→ **Entries**:
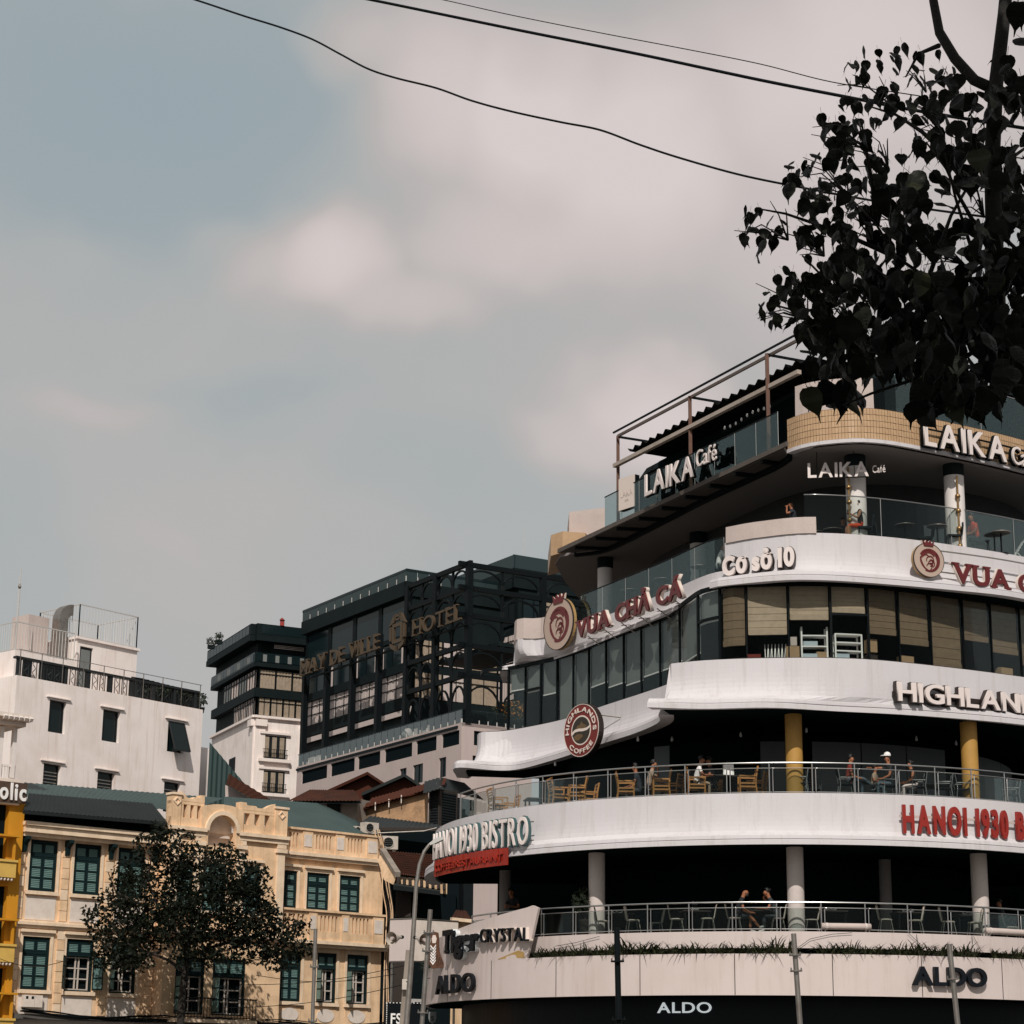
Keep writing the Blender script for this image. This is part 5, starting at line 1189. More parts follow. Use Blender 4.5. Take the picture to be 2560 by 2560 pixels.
person('person with raised hands seated behind the railing below the curved wing', P(11.3, 1622, ZF2), R(0), lean=.1, arms=('mouth', 'lap'), shirt='khaki', pants='darkshorts', skin='skindark', hair='short', look=.04)
person('person in a dark top seated among the wooden chairs left of the white-shirted man', P(10.7, 1600, ZF2), R(170), lean=.1, arms='lap', shirt='shirtnavy', pants='darkshorts', skin='skindark', hair='short')
person('man in a dark red polo shirt and jeans with one leg crossed', P(11.6, 2122, ZF2), R(-8), lean=.06, arms='lap', legs='crossed', shirt='shirtred', pants='jeans', shoes='shoedark', skin='skindark', hair='short')
person('man in a black T-shirt and white cap with one arm stretched out', P(11.5, 2226, ZF2), R(190), lean=.02, arms=('lap', 'out'), legs='down', shirt='shirtblack', pants='jeans', skin='skindark', hair='short', hat='paper', scale=1.05)
person('child with dark hair sitting low between two men at the coffee terrace', P(11.4, 2186, ZF2), R(-30), lean=.05, arms='lap', shirt='khaki', pants='jeans', skin='skindark', hair='bun', scale=.8)
person('woman in a black sleeveless top and pale trousers on the coffee terrace', P(11.6, 2290, ZF2), R(180), lean=.1, arms='lap', shirt='shirtblack', pants='pinkwhite', skin='skindark', hair='bun', sleeve='none', scale=.92)
q_ = PY(1985, 1300, 67.4); person('man in sunglasses and dark shirt above the beige upstand', V((q_.x, q_.y, ZF4 + 1.12)), R(185), lean=.05, arms=('mouth', 'lap'), shirt='shirtnavy', pants='darkshorts', skin='skindark', hair=None)
q_ = PY(2150, 1300, 66.1); person('person in a black tank top reading a phone with orange cloth on the lap', V((q_.x, q_.y, ZF4 + .8)), R(184), lean=.02, arms='phone', shirt='shirtblack', pants='orange', shorts=True, skin='skin', sleeve='none', hair='short', look=.04, extra=gadget('black'))
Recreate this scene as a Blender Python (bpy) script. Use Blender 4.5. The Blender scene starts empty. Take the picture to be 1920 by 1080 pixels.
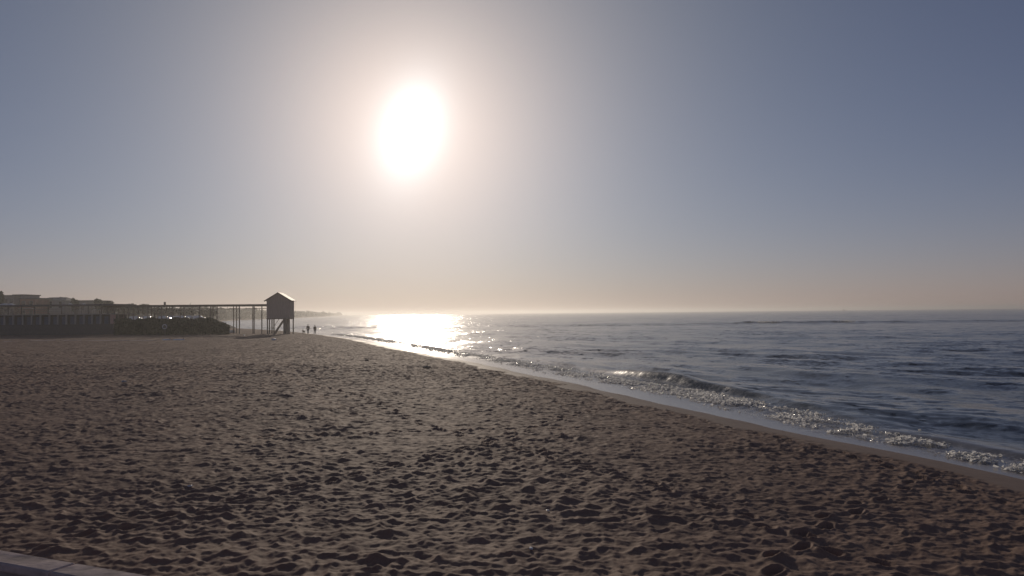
import bpy, bmesh, math, random
import numpy as np
from mathutils import Vector, Matrix

random.seed(7)
RNG = np.random.default_rng(11)
S = bpy.context.scene
COL = S.collection
R = math.radians

# ------------------------------------------------------------------ camera
F = 1507.0                       # focal length in pixels of the 1920 wide photograph
CAM = Vector((0.0, 0.0, 3.2))
PITCH, ROLL = R(1.77), R(0.56)
ROT = Matrix.Rotation(R(90) + PITCH, 3, 'X') @ Matrix.Rotation(-ROLL, 3, 'Z')
cam_data = bpy.data.cameras.new('camera')
cam = bpy.data.objects.new('camera', cam_data)
COL.objects.link(cam)
cam.matrix_world = Matrix.Translation(CAM) @ ROT.to_4x4()
cam_data.sensor_width = 36.0
cam_data.lens = 36.0 * F / 1920.0
cam_data.clip_start = 0.1
cam_data.clip_end = 200000.0
S.camera = cam


def ray(px, py):
    return (ROT @ Vector(((px - 960) / F, (540 - py) / F, -1.0))).normalized()


def on_plane(px, py, z):
    d = ray(px, py)
    return CAM + d * ((z - CAM.z) / d.z)


def at(px, py, Y):
    d = ray(px, py)
    return CAM + d * (Y / d.y)


# ------------------------------------------------------------------ light
SUN = ray(772, 243)
SUN_EL = math.asin(SUN.z)
SUN_AZ = math.atan2(SUN.x, SUN.y)        # clockwise from +Y

world = bpy.data.worlds.new("World")
S.world = world
world.use_nodes = True
wn, wl = world.node_tree.nodes, world.node_tree.links
wn.clear()


def W(kind, **kw):
    n = wn.new(kind)
    for k, v in kw.items():
        setattr(n, k, v)
    return n


def wmath(op, a, b=None, c=None, clamp=False):
    n = W('ShaderNodeMath', operation=op, use_clamp=clamp)
    for i, v in enumerate((a, b, c)):
        if v is None:
            continue
        if isinstance(v, (int, float)):
            n.inputs[i].default_value = v
        else:
            wl.new(v, n.inputs[i])
    return n.outputs[0]


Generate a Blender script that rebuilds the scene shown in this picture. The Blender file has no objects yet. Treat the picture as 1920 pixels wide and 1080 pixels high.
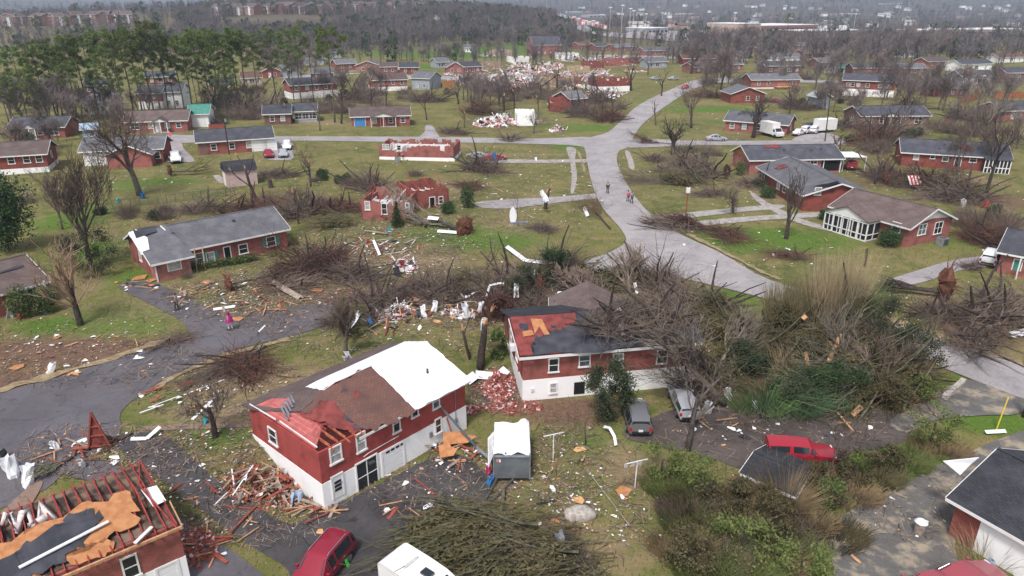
import bpy, bmesh, math, random
from math import sin, cos, pi, radians, sqrt, exp, atan2
from mathutils import Vector, Matrix, noise as mnoise
import numpy as np
V = Vector
scene = bpy.context.scene
COL = scene.collection
# ------------------------------------------------------------------ camera, sky, sun, exposure
F_PX, PITCH, CAM_Z = 1321.0, radians(21.9), 30.0
cam_d = bpy.data.cameras.new('camera'); cam = bpy.data.objects.new('camera', cam_d); COL.objects.link(cam)
cam.location = (0, 0, CAM_Z); cam.rotation_euler = (pi/2 - PITCH, 0, 0)
cam_d.sensor_width = 36; cam_d.lens = 36*F_PX/1920; cam_d.clip_start = 0.5; cam_d.clip_end = 12000
scene.camera = cam
world = bpy.data.worlds.new('World'); scene.world = world; world.use_nodes = True
wn = world.node_tree; bg = wn.nodes['Background']
sky = wn.nodes.new('ShaderNodeTexSky'); sky.sky_type = 'NISHITA'; sky.sun_disc = False
SUN_EL, SUN_AZ = radians(58), radians(200)
sky.sun_elevation = SUN_EL; sky.sun_rotation = SUN_AZ; sky.dust_density = 3.0; sky.air_density = 1.0; sky.ozone_density = 1.0
hs = wn.nodes.new('ShaderNodeHueSaturation'); hs.inputs['Saturation'].default_value = 0.45   # overcast: the cloud deck greys the sky
wn.links.new(sky.outputs[0], hs.inputs['Color']); wn.links.new(hs.outputs[0], bg.inputs[0]); bg.inputs[1].default_value = 0.085
sd = bpy.data.lights.new('sun', 'SUN'); sd.energy = 1.5; sd.angle = radians(10); sd.color = (1.0, 0.955, 0.94)
sun = bpy.data.objects.new('sun', sd); COL.objects.link(sun)
_sv = V((sin(SUN_AZ)*cos(SUN_EL), cos(SUN_AZ)*cos(SUN_EL), sin(SUN_EL)))
sun.rotation_euler = _sv.to_track_quat('Z', 'Y').to_euler(); sun.location = (0, 0, 80)
scene.view_settings.view_transform = 'Standard'; scene.view_settings.look = 'None'
scene.view_settings.exposure = 1.08; scene.view_settings.gamma = 1
try:
    scene.cycles.max_bounces = 5; scene.cycles.diffuse_bounces = 3; scene.cycles.glossy_bounces = 2
    scene.cycles.transmission_bounces = 2; scene.cycles.volume_bounces = 1; scene.cycles.transparent_max_bounces = 6
except Exception: pass

# ------------------------------------------------------------------ terrain height and pixel -> ground
def ss(t): t = 0.0 if t < 0 else 1.0 if t > 1 else t; return t*t*(3-2*t)
_XL = [-90, -60, -28, -18, -12, -4, 2, 20, 40, 60, 120]; _YL = [10, 20, 32, 35, 39, 48, 52, 56, 55, 54, 54]
def lerpx(x, xs, ys):
    if x <= xs[0]: return ys[0]
    for i in range(1, len(xs)):
        if x <= xs[i]: return ys[i-1] + (ys[i]-ys[i-1])*(x-xs[i-1])/(xs[i]-xs[i-1])
    return ys[-1]
def T(x, y):
    z = 2.0*ss((y - lerpx(x, _XL, _YL))/9.0)
    if y > 60:
        z += 0.7*sin(x*.031+1)*sin(y*.027)*ss((y-60)/60)
    if y > 330:
        z += 26*exp(-((x+330)/300)**2 - ((y-950)/330)**2) + 12*exp(-((x+40)/170)**2 - ((y-800)/170)**2)
        z += (44+38*ss((x-100)/900))*ss((y-1300)/1900)*(0.85+0.16*sin(x/430+.8)+.1*sin(x/170))
    return z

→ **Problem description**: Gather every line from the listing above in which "Take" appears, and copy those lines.

→ **Output for this exercise**:
Keep writing the Blender script for this image. This is part 5, starting at line 1189. More parts follow. Use Blender 4.5. Take the picture to be 2560 by 2560 pixels.
Recreate this scene as a Blender Python (bpy) script. Use Blender 4.5. The Blender scene starts empty. Take the picture to be 1920 by 1080 pixels.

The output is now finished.